Even more surprising was the fact that the SSPX published this letter on its own website, as a rebuttal to scandalized Resistance faithful.  Doing that more or less concedes the correctness of the groom’s comments: “Were we to receive the marriage vows of the bride and groom, their marriage bonds would be ‘weak’ (read “invalid”) for having been performed outside the proper regulations.”
What an embarrassing legalism!  What a denial of the state of necessity!  What a flagrant and blatant contradiction compared to what the SSPX used to teach its couples in marriage class!
I was married in an SSPX chapel in 2007, and before the priest would consent to marry us, we had to sign this 2-page form:


Let the last sentence from p. 1 sink in:
“Moreover, I insist on my right to receive all the sacraments in an entirely traditional way, and consequently refuse to have my wedding celebrated by a priest who celebrates the new Mass, or in a church in which the new Mass is celebrated.”

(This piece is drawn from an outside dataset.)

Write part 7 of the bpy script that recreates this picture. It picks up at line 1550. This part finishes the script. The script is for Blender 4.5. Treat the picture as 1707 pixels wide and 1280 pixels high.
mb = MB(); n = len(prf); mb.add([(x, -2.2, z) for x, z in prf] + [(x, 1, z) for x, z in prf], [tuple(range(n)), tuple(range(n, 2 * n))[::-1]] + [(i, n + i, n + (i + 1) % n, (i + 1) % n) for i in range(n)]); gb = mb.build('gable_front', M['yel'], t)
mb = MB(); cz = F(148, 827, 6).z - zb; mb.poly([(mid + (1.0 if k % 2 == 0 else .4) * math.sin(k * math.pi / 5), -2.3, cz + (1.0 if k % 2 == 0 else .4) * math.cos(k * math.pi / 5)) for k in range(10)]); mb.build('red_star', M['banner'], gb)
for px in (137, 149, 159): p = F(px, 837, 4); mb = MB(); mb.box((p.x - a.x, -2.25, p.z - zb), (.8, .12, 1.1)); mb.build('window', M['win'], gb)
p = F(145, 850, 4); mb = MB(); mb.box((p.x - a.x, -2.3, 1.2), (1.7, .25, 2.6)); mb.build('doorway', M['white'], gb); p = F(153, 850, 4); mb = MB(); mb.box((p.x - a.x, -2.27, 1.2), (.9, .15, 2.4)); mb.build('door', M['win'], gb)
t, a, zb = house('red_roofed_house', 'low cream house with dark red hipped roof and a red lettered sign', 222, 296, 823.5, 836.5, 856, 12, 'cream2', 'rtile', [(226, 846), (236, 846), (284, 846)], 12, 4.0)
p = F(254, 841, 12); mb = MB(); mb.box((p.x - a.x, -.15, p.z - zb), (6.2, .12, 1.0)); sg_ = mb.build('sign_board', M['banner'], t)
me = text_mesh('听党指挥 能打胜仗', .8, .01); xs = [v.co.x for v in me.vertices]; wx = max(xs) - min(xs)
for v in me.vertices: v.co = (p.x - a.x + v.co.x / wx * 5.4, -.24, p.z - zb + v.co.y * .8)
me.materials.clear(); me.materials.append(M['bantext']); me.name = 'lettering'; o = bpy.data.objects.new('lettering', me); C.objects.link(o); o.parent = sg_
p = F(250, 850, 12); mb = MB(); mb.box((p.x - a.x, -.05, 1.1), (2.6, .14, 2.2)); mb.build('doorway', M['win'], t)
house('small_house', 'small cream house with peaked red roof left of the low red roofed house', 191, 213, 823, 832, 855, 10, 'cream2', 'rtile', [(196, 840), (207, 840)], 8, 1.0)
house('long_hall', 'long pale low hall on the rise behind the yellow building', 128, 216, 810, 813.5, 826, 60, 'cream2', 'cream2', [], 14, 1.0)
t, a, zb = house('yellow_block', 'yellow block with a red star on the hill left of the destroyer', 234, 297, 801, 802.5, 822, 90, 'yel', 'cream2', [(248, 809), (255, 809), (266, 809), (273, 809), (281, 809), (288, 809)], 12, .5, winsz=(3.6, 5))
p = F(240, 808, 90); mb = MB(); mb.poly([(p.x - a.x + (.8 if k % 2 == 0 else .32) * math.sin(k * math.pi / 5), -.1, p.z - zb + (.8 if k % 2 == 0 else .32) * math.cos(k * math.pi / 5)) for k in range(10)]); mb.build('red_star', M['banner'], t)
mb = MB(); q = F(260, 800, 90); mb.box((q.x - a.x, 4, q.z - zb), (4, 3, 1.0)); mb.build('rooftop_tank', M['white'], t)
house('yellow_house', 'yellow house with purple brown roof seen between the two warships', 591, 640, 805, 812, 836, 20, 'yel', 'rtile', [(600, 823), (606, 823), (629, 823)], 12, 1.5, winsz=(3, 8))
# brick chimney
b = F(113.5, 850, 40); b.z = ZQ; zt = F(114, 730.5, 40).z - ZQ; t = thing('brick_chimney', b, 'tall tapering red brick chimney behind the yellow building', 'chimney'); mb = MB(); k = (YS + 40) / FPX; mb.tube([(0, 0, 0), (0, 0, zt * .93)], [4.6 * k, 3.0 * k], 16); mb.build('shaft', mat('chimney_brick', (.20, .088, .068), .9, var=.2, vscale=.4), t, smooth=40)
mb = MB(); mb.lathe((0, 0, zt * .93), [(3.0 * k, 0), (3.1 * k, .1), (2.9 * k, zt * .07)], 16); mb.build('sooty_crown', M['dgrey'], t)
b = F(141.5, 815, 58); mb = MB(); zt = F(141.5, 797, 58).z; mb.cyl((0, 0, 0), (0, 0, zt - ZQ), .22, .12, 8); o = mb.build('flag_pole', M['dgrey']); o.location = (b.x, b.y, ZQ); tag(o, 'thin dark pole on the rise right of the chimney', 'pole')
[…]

Whether or not a variant of this same form is used in the Canadian District is beside the point.  What is relevant is that neither the bride and groom, nor the SSPX, hold to these same objections today: Legalism has robbed them of confidence in their own apologetics.
The message being sent to those tens of thousands like me who were married on the basis of the sound and solid doctrine of necessity is unmistakable: “You may not be married at all.”
The SSPX surely doubts it.
But it is “sacrificing” us (or so it thinks) for the greater good of having “real” marriages in the future.  And after all, perhaps some of us will come to doubt our marriages too, and come running after the conciliarized SSPX.
Perhaps the SSPX has not considered the exact opposite reaction is at least as likely:
If you inculcate scruples into those who received “questionable” marriages in your chapels, what is to stop them from running to the conciliar annulment tribunals, despite the SSPX’s pretext of accepting conciliar jurisdiction for marriages to prevent that very thing.
Ironic.
The SSPX has the audacity to blatantly contradict everything it told you and I to convince us our marriages were valid, but hasn’t the candor to admit it publicly.
Saving face is more important than saving souls.